As the title explains, I'm trying to solve a question which asks me to determine which are the irreducible elements of the ring of numbers of the form $2^ab,$ where $a$ and $b$ are integers (with the usual addition and multiplication).
I have no idea to do this, so I'd really appreciate any help you could give.
On
In a totally elementary fashion, note first that the integer prime $2$ has become a unit in this ring $R$.
Now show that every element of $R$, which is not zero nor a unit, can be written, up to unit factors, as the product of odd integer primes. (Just note that in the representation $2^{a} b$, you may take $b$ to be odd.)

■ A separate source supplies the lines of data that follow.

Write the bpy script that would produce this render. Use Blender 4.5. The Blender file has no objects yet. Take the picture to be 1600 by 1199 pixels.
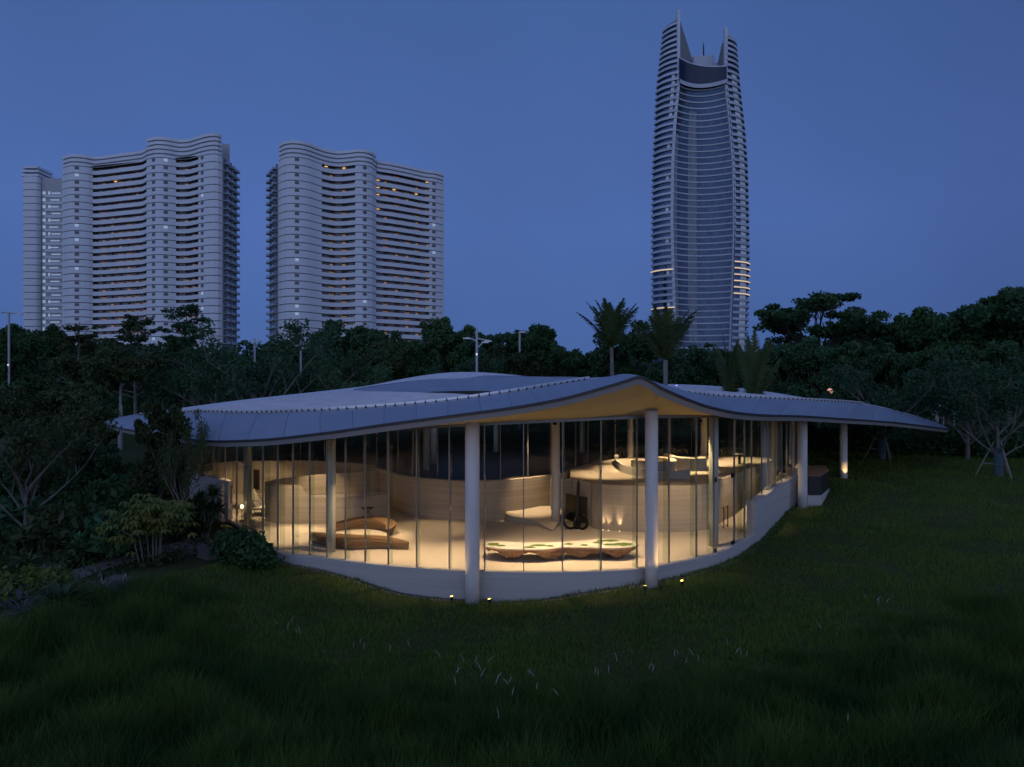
import bpy, bmesh, math, random
import numpy as np
from mathutils import Vector, Matrix

# ------------------------------------------------------------------ camera, sky, exposure
SC = bpy.context.scene
COL = SC.collection
CAMZ = 5.55
FPX = 1600 * 24 / 36.0
cam = bpy.data.cameras.new('camera'); camo = bpy.data.objects.new('camera', cam); COL.objects.link(camo)
camo.location = (0, 0, CAMZ); camo.rotation_euler = (math.pi / 2, 0, 0)
cam.lens = 24; cam.sensor_width = 36; cam.clip_end = 6000; cam.clip_start = 0.1
SC.camera = camo

world = bpy.data.worlds.new('World'); SC.world = world; world.use_nodes = True
_n = world.node_tree.nodes; _l = world.node_tree.links
bg = _n['Background']; bg.inputs[1].default_value = 1.0
_tc = _n.new('ShaderNodeTexCoord'); _sep = _n.new('ShaderNodeSeparateXYZ'); _l.new(_tc.outputs['Generated'], _sep.inputs[0])
def _ramp(sock, stops):
    mr = _n.new('ShaderNodeMapRange'); mr.inputs[1].default_value = -1; mr.inputs[2].default_value = 1; _l.new(sock, mr.inputs[0])
    r = _n.new('ShaderNodeValToRGB'); _l.new(mr.outputs[0], r.inputs[0]); e = r.color_ramp.elements
    while len(e) < len(stops): e.new(0.5)
    for k, (p, c) in enumerate(stops): e[k].position = (p + 1) / 2; e[k].color = (*c, 1)
    return r.outputs[0]
# the blue eastern half, by height
east = _ramp(_sep.outputs['Z'], [(-0.05, (.058, .118, .315)), (0.05, (.064, .128, .345)), (0.22, (.075, .146, .402)), (0.5, (.056, .118, .325)), (0.95, (.14, .22, .50))])
# the afterglow in the west, behind the camera
west = _ramp(_sep.outputs['Z'], [(-0.05, (.46, .55, .86)), (0.1, (.52, .61, .98)), (0.35, (.42, .54, .94)), (0.9, (.14, .22, .50))])
_mr = _n.new('ShaderNodeMapRange'); _mr.interpolation_type = 'SMOOTHSTEP'; _l.new(_sep.outputs['Y'], _mr.inputs[0])
_mr.inputs[1].default_value = 0.45; _mr.inputs[2].default_value = -0.75; _mr.inputs[3].default_value = 0; _mr.inputs[4].default_value = 1
_mx = _n.new('ShaderNodeMix'); _mx.data_type = 'RGBA'; _l.new(_mr.outputs[0], _mx.inputs[0]); _l.new(east, _mx.inputs[6]); _l.new(west, _mx.inputs[7])
# a little darker and more violet to the south (right)
_mr2 = _n.new('ShaderNodeMapRange'); _l.new(_sep.outputs['X'], _mr2.inputs[0])
_mr2.inputs[1].default_value = 0.15; _mr2.inputs[2].default_value = 0.62; _mr2.inputs[3].default_value = 0; _mr2.inputs[4].default_value = 1
_mx2 = _n.new('ShaderNodeMix'); _mx2.data_type = 'RGBA'; _mx2.blend_type = 'MULTIPLY'
_l.new(_mr2.outputs[0], _mx2.inputs[0]); _l.new(_mx.outputs[2], _mx2.inputs[6]); _mx2.inputs[7].default_value = (.80, .80, .82, 1)
# thin uneven veil
_nz = _n.new('ShaderNodeTexNoise'); _nz.inputs['Scale'].default_value = 2.6; _nz.inputs['Detail'].default_value = 4; _l.new(_tc.outputs['Generated'], _nz.inputs['Vector'])
_mr3 = _n.new('ShaderNodeMapRange'); _l.new(_nz.outputs[0], _mr3.inputs[0]); _mr3.inputs[1].default_value = .3; _mr3.inputs[2].default_value = .7; _mr3.inputs[3].default_value = .93; _mr3.inputs[4].default_value = 1.06
_vm = _n.new('ShaderNodeVectorMath'); _vm.operation = 'SCALE'; _l.new(_mx2.outputs[2], _vm.inputs[0]); _l.new(_mr3.outputs[0], _vm.inputs[3])
_l.new(_vm.outputs[0], bg.inputs[0])

SC.view_settings.view_transform = 'Standard'; SC.view_settings.look = 'None'; SC.view_settings.gamma = 1; SC.view_settings.exposure = 0
SC.render.engine = 'CYCLES'
cy = SC.cycles
cy.use_denoising = True
try: cy.denoiser = 'OPENIMAGEDENOISE'
except Exception: pass
cy.max_bounces = 8; cy.diffuse_bounces = 3; cy.glossy_bounces = 3; cy.transmission_bounces = 4; cy.transparent_max_bounces = 28
cy.caustics_reflective = False; cy.caustics_refractive = False; cy.sample_clamp_indirect = 3.0

# ------------------------------------------------------------------ helpers
rnd = random.Random(11)
def P(px, py, d):            # the point at depth d that the drawing of the site gives for a sight line
    return Vector(((px - 800) * d / FPX, d, CAMZ - (py - 600) * d / FPX))
def lerp(a, b, t): return a + (b - a) * t

def tag(o, label=None, cat=None, group=None, kind=None):
    if label: o['label'] = label
    if cat: o['category'] = cat
    if group: o['group'] = group
    if kind: o['kind'] = kind
    return o
def empty(name, loc=(0, 0, 0), rz=0, label=None, cat=None, group=None):
    o = bpy.data.objects.new(name, None); COL.objects.link(o); o.location = loc; o.rotation_euler = (0, 0, rz)
    o.empty_display_size = .2
    return tag(o, label, cat, group)
def wloc(o):
    v = Vector((0, 0, 0))
    while o is not None:
        v += o.location; o = o.parent
    return v
def link(name, me, mat=None, parent=None, world=True, loc=None):
    if mat is not None and not me.materials: me.materials.append(mat)
    o = bpy.data.objects.new(name, me); COL.objects.link(o)
    if parent is not None:
        o.parent = parent
        if world: o.location = -wloc(parent)
    if loc is not None: o.location = loc
    return o
def mesh(name, vs, fs, smooth=False):
    me = bpy.data.meshes.new(name); me.from_pydata([tuple(v) for v in vs], [], fs); me.update()
    if smooth: me.shade_smooth()
    return me
def obj(name, vs, fs, mat, parent=None, world=True, smooth=False, loc=None):
    return link(name, mesh(name, vs, fs, smooth), mat, parent, world, loc)
def fast_mesh(name, V, F, smooth=False):    # V (n,3), F (m,k) numpy
    me = bpy.data.meshes.new(name); k = F.shape[1]
    me.vertices.add(len(V)); me.vertices.foreach_set('co', np.ascontiguousarray(V, dtype=np.float32).ravel())
    me.loops.add(F.size); me.loops.foreach_set('vertex_index', F.ravel().astype(np.int32))
    me.polygons.add(len(F)); me.polygons.foreach_set('loop_start', (np.arange(len(F)) * k).astype(np.int32))
    me.update(calc_edges=True)
    if smooth: me.shade_smooth()
    return me

class MB:                    # collects verts and faces
    def __init__(s): s.v = []; s.f = []
    def add(s, vs, fs):
        o = len(s.v); s.v += [tuple(x) for x in vs]; s.f += [tuple(i + o for i in f) for f in fs]; return s
    def box(s, c, d, rz=0, rm=None):
        m = rm if rm is not None else Matrix.Rotation(rz, 3, 'Z')
        vs = [Vector(c) + m @ Vector((x * d[0] / 2, y * d[1] / 2, z * d[2] / 2)) for z in (-1, 1) for y in (-1, 1) for x in (-1, 1)]
        return s.add(vs, [(0, 2, 3, 1), (4, 5, 7, 6), (0, 1, 5, 4), (2, 6, 7, 3), (0, 4, 6, 2), (1, 3, 7, 5)])
    def tube(s, pts, rad, n=8, cap=True):
        pts = [Vector(p) for p in pts]; o = len(s.v)
        if not hasattr(rad, '__len__'): rad = [rad] * len(pts)
        ref = None
        for i, p in enumerate(pts):
            t = (pts[min(i + 1, len(pts) - 1)] - pts[max(i - 1, 0)])
            t = t.normalized() if t.length > 1e-9 else Vector((0, 0, 1))
            if ref is None: ref = Vector((1, 0, 0)) if abs(t.x) < .8 else Vector((0, 1, 0))
            a = (ref - t * ref.dot(t)).normalized(); b = t.cross(a); ref = a
            for k in range(n):
                w = 2 * math.pi * k / n
                s.v.append(tuple(p + (a * math.cos(w) + b * math.sin(w)) * rad[i]))
        for i in range(len(pts) - 1):
            for k in range(n):
                k2 = (k + 1) % n
                s.f.append((o + i * n + k, o + i * n + k2, o + (i + 1) * n + k2, o + (i + 1) * n + k))
        if cap:
            s.f.append(tuple(o + k for k in range(n))[::-1]); e = o + (len(pts) - 1) * n
            s.f.append(tuple(e + k for k in range(n)))
        return s
    def grid(s, rows, close=False):       # rows of equal length
        o = len(s.v); m = len(rows[0])
        for r in rows: s.v += [tuple(p) for p in r]
        for i in range(len(rows) - 1):
            for k in range(m if close else m - 1):
                k2 = (k + 1) % m
                s.f.append((o + i * m + k, o + i * m + k2, o + (i + 1) * m + k2, o + (i + 1) * m + k))
        return s
    def obj(s, name, mat, parent=None, world=True, smooth=False, loc=None):
        return obj(name, s.v, s.f, mat, parent, world, smooth, loc)
    def mesh(s, name, smooth=False): return mesh(name, s.v, s.f, smooth)

def catmull(pts, n=8, closed=False):
    pts = [Vector(p) for p in pts]; out = []; L = len(pts)
    for i in range(L if closed else L - 1):
        if closed: p0, p1, p2, p3 = pts[i - 1], pts[i], pts[(i + 1) % L], pts[(i + 2) % L]
        else: p0, p1, p2, p3 = pts[max(i - 1, 0)], pts[i], pts[i + 1], pts[min(i + 2, L - 1)]
        for k in range(n):
            t = k / n
            out.append(.5 * ((2 * p1) + (p2 - p0) * t + (2 * p0 - 5 * p1 + 4 * p2 - p3) * t * t + (3 * p1 - p0 - 3 * p2 + p3) * t ** 3))
    if not closed: out.append(pts[-1])
    return out
def resample(pts, step=None, n=None):
    pts = [Vector(p) for p in pts]; d = [0]
    for a, b in zip(pts, pts[1:]): d.append(d[-1] + (b - a).length)
    n = n or max(2, int(round(d[-1] / step)) + 1); out = []; j = 0
    for i in range(n):
        s = d[-1] * i / (n - 1)
        while j < len(d) - 2 and d[j + 1] < s: j += 1
        t = (s - d[j]) / max(1e-9, d[j + 1] - d[j]); out.append(pts[j].lerp(pts[j + 1], t))
    return out
def normals2(path):
    out = []
    for i in range(len(path)):
        t = path[min(i + 1, len(path) - 1)] - path[max(i - 1, 0)]
        out.append(Vector((-t.y, t.x, 0)).normalized())
    return out
def wall_strip(mb, path, z0, z1, th, side=0):
    """a standing wall along a plan path; z0, z1 numbers or lists; th thickness, centred unless side=+-1"""
    n = len(path); nr = normals2(path)
    f = lambda z, i: z[i] if hasattr(z, '__len__') else z
    a, b = (th / 2, -th / 2) if side == 0 else ((th, 0) if side > 0 else (0, -th))
    rows = []
    for off, zz in ((a, z0), (a, z1), (b, z1), (b, z0)):
        rows.append([Vector((path[i].x + nr[i].x * off, path[i].y + nr[i].y * off, f(zz, i))) for i in range(n)])
    rows.append(rows[0]); mb.grid(rows)
    o = len(mb.v); mb.v += [tuple(rows[k][0]) for k in range(4)] + [tuple(rows[k][-1]) for k in range(4)]
    mb.f += [(o, o + 1, o + 2, o + 3), (o + 7, o + 6, o + 5, o + 4)]
    return mb
def prism(mb, outline, z0, z1):
    n = len(outline); o = len(mb.v)
    mb.v += [(p[0], p[1], z0) for p in outline] + [(p[0], p[1], z1) for p in outline]
    mb.f += [tuple(o + i for i in range(n))[::-1], tuple(o + n + i for i in range(n))]
    mb.f += [(o + i, o + (i + 1) % n, o + n + (i + 1) % n, o + n + i) for i in range(n)]
    return mb

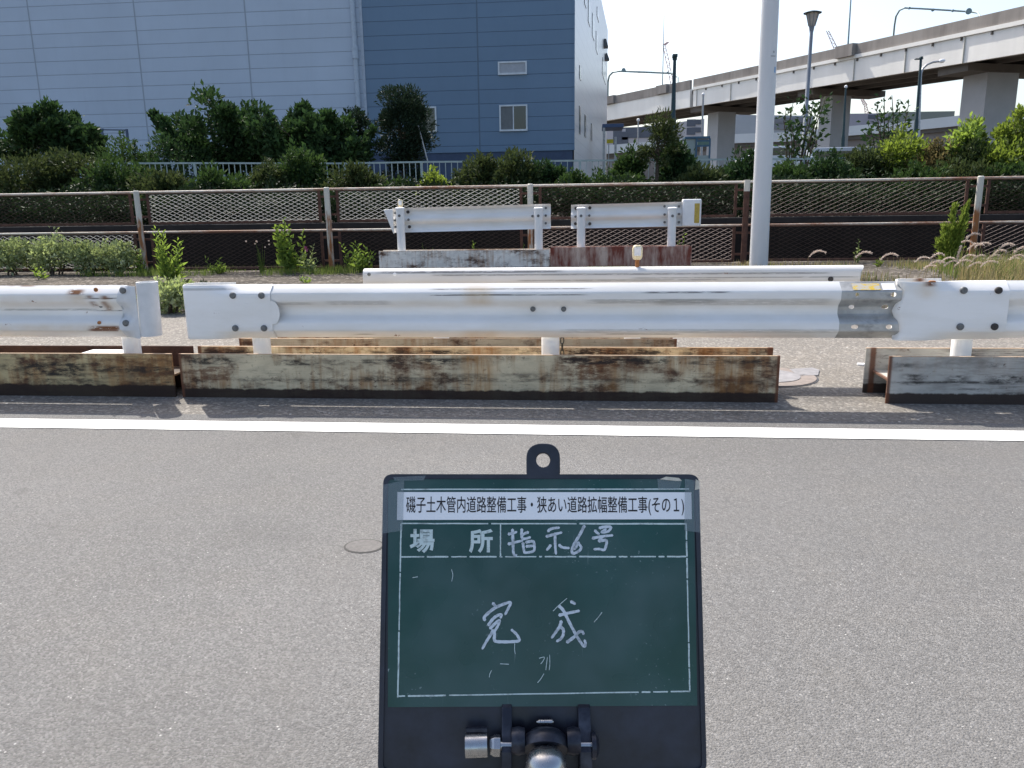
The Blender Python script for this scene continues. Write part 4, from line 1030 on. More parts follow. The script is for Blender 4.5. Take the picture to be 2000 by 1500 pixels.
def sweep(name, path, sec, mat, parent):
    """sec: (offset to the far side, dz) ring swept along the path"""
    m = len(sec); vs = []
    for i, p in enumerate(path):
        d = (path[min(i+1, len(path)-1)]-path[max(i-1, 0)]); nrm = Vector((d.y, -d.x, 0)).normalized()
        for o_, dz in sec: vs.append(tuple(p + nrm*o_ + Vector((0, 0, dz))))
    fs = []
    for i in range(len(path)-1):
        for j in range(m): fs.append((i*m+j, i*m+(j+1) % m, (i+1)*m+(j+1) % m, (i+1)*m+j))
    fs += [tuple(range(m)), tuple(reversed(range((len(path)-1)*m, len(path)*m)))]
    return MB().add(vs, fs).build(name, mat, parent)
def rect(o0, o1, z0, z1): return [(o0, z1), (o1, z1), (o1, z0), (o0, z0)]
def interp(y):
    for a, b in zip(Pall, Pall[1:]):
        if a.y <= y <= b.y: return a.lerp(b, (y-a.y)/(b.y-a.y))
    return Pall[-1]
near = [p for p in Pall if p.y < ysplit-1] + [interp(ysplit)]
far = [interp(ysplit+.5)] + [p for p in Pall if p.y > ysplit+1.5]
sweep('parapet', near, rect(0, .25, -.86, 0), mcon.m, vd); sweep('ledge', near, [(-.10, -.88), (.3, -.86), (.3, -1.22), (-.10, -1.16)], MT['vgird'], vd)
sweep('girder', near, rect(.06, .35, -3.0, -1.2), MT['vgird'], vd)
sweep('parapet', far, rect(-.05, .25, -1.02, 0), mcon.m, vd); sweep('girder', far, rect(.02, .5, -3.0, -1.02), MT['vgird'], vd)
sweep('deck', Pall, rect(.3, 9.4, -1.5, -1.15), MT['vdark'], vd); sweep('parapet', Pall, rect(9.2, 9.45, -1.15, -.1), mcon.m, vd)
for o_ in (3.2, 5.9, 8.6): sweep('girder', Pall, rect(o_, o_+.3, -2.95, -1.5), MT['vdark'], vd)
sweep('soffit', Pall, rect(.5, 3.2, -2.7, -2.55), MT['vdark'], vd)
# stiffeners under the ledge
for y in np.arange(near[0].y+1, near[-1].y, 2.6):
    p = interp(y); MB().box(p.x-.06, p.x+.4, y-.06, y+.06, p.z-1.42, p.z-1.2).build('bracket', MT['vdark'], vd)
for y in np.arange(near[0].y+3, near[-1].y, 5.5):
    p = interp(y); MB().box(p.x-.03, p.x+.2, y-.04, y+.04, p.z-2.99, p.z-1.225).build('girder_joint', MT['rampw_joint'], vd)
def side_bay(px, length, over, mat=None):
    ps = sorted(Pall, key=lambda q: q.y); best = min(np.linspace(ps[0].y, ps[-1].y, 400), key=lambda y: abs(project_x(interp(y))-px)); p = interp(best); d = (interp(best+1)-p).normalized(); nn = Vector((d.y, -d.x, 0))
    a, b = p-d*length/2, p+d*length/2; mb = MB(); mb.bar(a-nn*.1+Vector((0,0,-.45)), b-nn*.1+Vector((0,0,-.45)), over, 1.0); mb.build('lamp_base', mcon.m, vd); return p
def project_x(p):
    v = np.array([p.x, p.y, p.z-CAM_H]); return 1000+FPX*(v@_RT)/(v@_F)
pl1 = side_bay(1657, 2.2, .7); pl2 = side_bay(1297, 2.2, .6); pl3 = side_bay(1195, 2.0, .6)
# piers
for pxa, pxm, pxb, pytop, dd in ((1880, 1942, 1986, 128, None), (1598, 1631, 1661, 200, None), (1375, 1402, 1434, 207, None)):
    best = min(np.linspace(Pall[0].y, Pall[-1].y, 500), key=lambda y: abs(project_x(interp(y)+Vector((3.0, .5, 0)))-(pxa+pxb)/2)); p = interp(best)
    d = (interp(best+1)-p).normalized(); nn = Vector((d.y, -d.x, 0)); w0 = (at_d(pxb, 200, 1)-at_d(pxa, 200, 1)).length*((p-Vector((0,0,CAM_H))).dot(Vector(_F)))
    c = p+nn*4.2; zt = p.z-3.0; hw = w0*.36
    q = [c-d*hw*.8-nn*hw, c+d*hw*.8-nn*hw, c+d*hw*.8+nn*hw, c-d*hw*.8+nn*hw]
    MB().prism([(v.x, v.y) for v in q], 'z', ZG-.3, zt-.55).build('pier', MT['pier'], vd)
    q = [c-d*hw-nn*3.6, c+d*hw-nn*3.6, c+d*hw+nn*5, c-d*hw+nn*5]
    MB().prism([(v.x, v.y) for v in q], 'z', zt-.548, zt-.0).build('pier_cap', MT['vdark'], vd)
MT['tealsteel'] = m_plain('teal_grey_steel', (.20, .27, .28), .5, .2, .1, 3)
def gantry(name, label, pts, rad, discs=(), depth=None):
    a = interp(depth[0]); 
    t = thing(name, label, 'sign frame', (a.x, a.y, a.z-.5), 'sign frames over the viaduct')
    P = [at_d(px, py, depth[1]+(depth[2]-depth[1])*k/(len(pts)-1)) for k, (px, py) in enumerate(pts)]
    MB().tube(P, rad, 8).build('pipe', MT['tealsteel'], t, True)
    for px, py, r in discs:
        k = min(range(len(pts)), key=lambda i: abs(pts[i][0]-px)); c = at_d(px, py, depth[1]+(depth[2]-depth[1])*k/(len(pts)-1)-.3)
        MB().tube([c+Vector((0, -.06, 0)), c+Vector((0, .06, 0))], r, 20).build('signal', MT['tealsteel'], t, True)
    return t
gantry('sign_frame', 'thin arched pipe frame over the far viaduct, beside the warehouse', [(1187, 195), (1187.5, 160), (1190, 148), (1197, 141), (1210, 139), (1260, 141), (1310, 143), (1320, 146), (1324, 152), (1325, 164)], .13, ((1218, 137, .28), (1248, 141, .12), (1304, 142, .14)), (interp(105).y, 112, 104))
gantry('sign_frame', 'thin arched pipe frame over the near viaduct, at the upper right corner', [(1745, 72), (1747, 50), (1750, 32), (1757, 20), (1767, 15.5), (1800, 17), (1850, 20), (1895, 23), (1910, 25), (1915, 34)], .075, ((1776, 16, .1), (1822, 19.5, .12), (1861, 21, .1), (1892, 22, .24)), (interp(70).y, 72, 65))
def mast(name, label, px0, py0, px1, py1, w, r0, r1, cat='pole', group=None, mat=None):
    a, b = at_d(px0, py0, w), at_d(px1, py1, w); t = thing(name, label, cat, a, group)
    MB().tube([a, a.lerp(b, .5), b], [r0, (r0+r1)/2, r1], 8).build('shaft', mat or MT['tealsteel'], t, True); return t
mast('mast', 'thin straight mast on the viaduct parapet right of the white pole', 1656, 92, 1663, -20, pl1.y/1.0*.99, .085, .06, 'mast', 'masts on the viaduct')
mast('mast', 'very thin tall mast on the far viaduct, beside the sloping crane jib', 1294, 166, 1297, 30, pl2.y*.985, .075, .03, 'mast', 'masts on the viaduct')
# ------------------------------------------------------------------ cranes far off
mcr = m_plain('pale_red_crane', (.52, .34, .32), .6); 
def crane(label, pts, w, r, lattice=True):
    P = [at_d(px, py, w) for px, py in pts]; t = thing('crane', label, 'crane', P[0], 'far cranes')
    mb = MB()
    for a, b in zip(P, P[1:]):
        n_ = 8; d = (b-a)/n_; s_ = Vector((r*2, 0, 0))
        mb.tube([a-s_, b-s_*.6], r*.4, 6); mb.tube([a+s_, b+s_*.6], r*.4, 6)
        for k in range(n_): mb.tube([a+d*k-s_*(1-.4*k/n_)*(1 if k % 2 else -1), a+d*(k+1)+s_*(1-.4*k/n_)*(1 if k % 2 else -1)], r*.28, 5)
    mb.build('jib', mcr, t); return t
crane('pale crane jib folded at the top, rising behind the far viaduct', [(1313, 165), (1305, 125), (1297, 88), (1305, 82)], 190, .20)
crane('tip of a pale red crane jib behind the viaduct, left of the thin mast', [(1633, 96), (1616, 60)], 190, .22)
crane('reddish crane jib seen under the viaduct, right of the middle pier', [(1694, 225), (1690, 205), (1684, 194)], 200, .24)

# ------------------------------------------------------------------ lower ramp and far buildings
def ramp_path(pts, w0, w1): return [at_d(px, py, w0+(w1-w0)*k/(len(pts)-1)) for k, (px, py) in enumerate(pts)]
RP = ramp_path([(2100, 198), (1990, 214), (1870, 226), (1760, 238), (1660, 246), (1540, 258), (1430, 262), (1330, 272), (1180, 284)], 118, 150)
rp = thing('ramp_bridge', 'low white-sided ramp road passing under the viaduct', 'bridge', (RP[0].x, RP[0].y, ZG))
MT['rampw'] = m_plain('ramp_white_parapet', (.66, .67, .66), .7, 0, .05, .2)
sweep('parapet', RP, rect(0, .4, -1.55, 0), MT['rampw'], rp); sweep('deck', RP, rect(.4, 8, -2.2, -1.0), MT['vdark'], rp); sweep('abutment', RP, rect(.8, 7.6, -9, -2.2), m_plain('ramp_wall', (.23, .20, .18), .9, 0, .15, .2), rp)
def block(name, label, pxa, pxb, pyt, pyt2, w, base_z, col, wins, group='far buildings', depth=10, wcol=(.10, .11, .14), ww=.9, wh_=.9):
    a, b = at_d(pxa, pyt, w), at_d(pxb, pyt2, w); t = thing(name, label, 'building', ((a.x+b.x)/2, a.y, base_z), group)
    mb = MB(); mb.add([(a.x, a.y, base_z), (b.x, b.y, base_z), (b.x, b.y+depth, base_z), (a.x, a.y+depth, base_z), (a.x, a.y, a.z), (b.x, b.y, b.z), (b.x, b.y+depth, b.z), (a.x, a.y+depth, a.z)], [(0,3,2,1),(4,5,6,7),(0,1,5,4),(1,2,6,5),(2,3,7,6),(3,0,4,7)])
    mb.build('wall', m_plain(name+'_wall_%d' % pxa, col, .8, 0, .06, .3), t)
    mwn = m_plain(name+'_glass_%d' % pxa, wcol, .3)
    for px, py, sx_, sz_ in wins:
        u = (px-pxa)/(pxb-pxa); c = at_d(px, py, w); yy = a.y+(b.y-a.y)*u
        MB().box(c.x-ww*sx_/2, c.x+ww*sx_/2, yy-.12, yy+.06, c.z-wh_*sz_/2, c.z+wh_*sz_/2).build('window', mwn, t)
    return t
wl = [(px, 257+(1240-px)*.02, 1, 1) for px in (1239, 1244.5, 1250)] + [(1231, 259, 4.6, 2.4), (1257.5, 258.5, 5, 2.4), (1206, 262, 2, 1.6), (1217, 265, 2.2, 1.8)] + [(px, 254.5, 1, 1) for px in (1297, 1302)] + [(1350, 240, 2, 1.6), (1350, 256, 2, 1.6)] + [(px, py, .9, 1.1) for px in (1355.5, 1360.5, 1366) for py in (238, 253.5)] + [(1206, 276, 2, 1.6), (1217, 277, 2.4, 2.2)]
block('apartment_block', 'far pinkish white apartment block with small dark windows, seen under the far viaduct', 1176, 1376, 257, 232, 165, ZG, (.50, .47, .48), wl)
block('office_block', 'far grey block with dark window bands, seen between the near pier and the white pole', 1433, 1590, 224, 226, 185, ZG, (.40, .42, .44), [(1510, 235, 19, 1.3), (1510, 247, 19, 1.4)], wcol=(.20, .20, .22))
block('office_block', 'far low grey-violet block with tiny windows, seen right of the middle pier', 1655, 1735, 222, 221, 185, ZG, (.36, .34, .38), [(px, 228, .8, 1) for px in (1699, 1703.5, 1708)])
block('low_block', 'far long dark flat-roofed block behind the ramp, left of the nearest pier', 1736, 1865, 219, 217, 185, ZG, (.24, .26, .23), [])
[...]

And then, show that the odd integer primes remain prime in $R$. (Let $p$ be such a prime, and suppose it divides $2^{a_{1}} b_{1} \cdot 2^{a_{2}} b_{2}$ in $R$ (thus $a_{i}, b_{i}$ are integers). Then it divides $2^{a} b_{1} b_{2}$ in $\mathbb{Z}$ for some $a \ge 0$, and thus it divides either $b_{1}$ or $b_{2}$.)
On
We write $b$ into the form $b = 2^ic$, while c is an odd integer. And $2^ab=2^a(2^ic)$
If $c=1$, $2^ab=2^a2^i$ which is a unit
If $c$ is a composite number, for example $c=xy$, then $2^ab=x2^a*y2^i$, which is reducible
Only if $c$ is an odd prime, $2^ab$ is irreducible
In conclusion, the irreducible elements can be written in the form $2^ab$, while $b = 2^i*p$
($p$ is an odd prime)
This is the localisation of $\mathbb Z$ at two. Thus, it is also a UFD. Hence, the irreducible elements are precisely the primes, and by the correspondence theorem, these are the primes $p \neq 2$ multiplied by some power of $2$.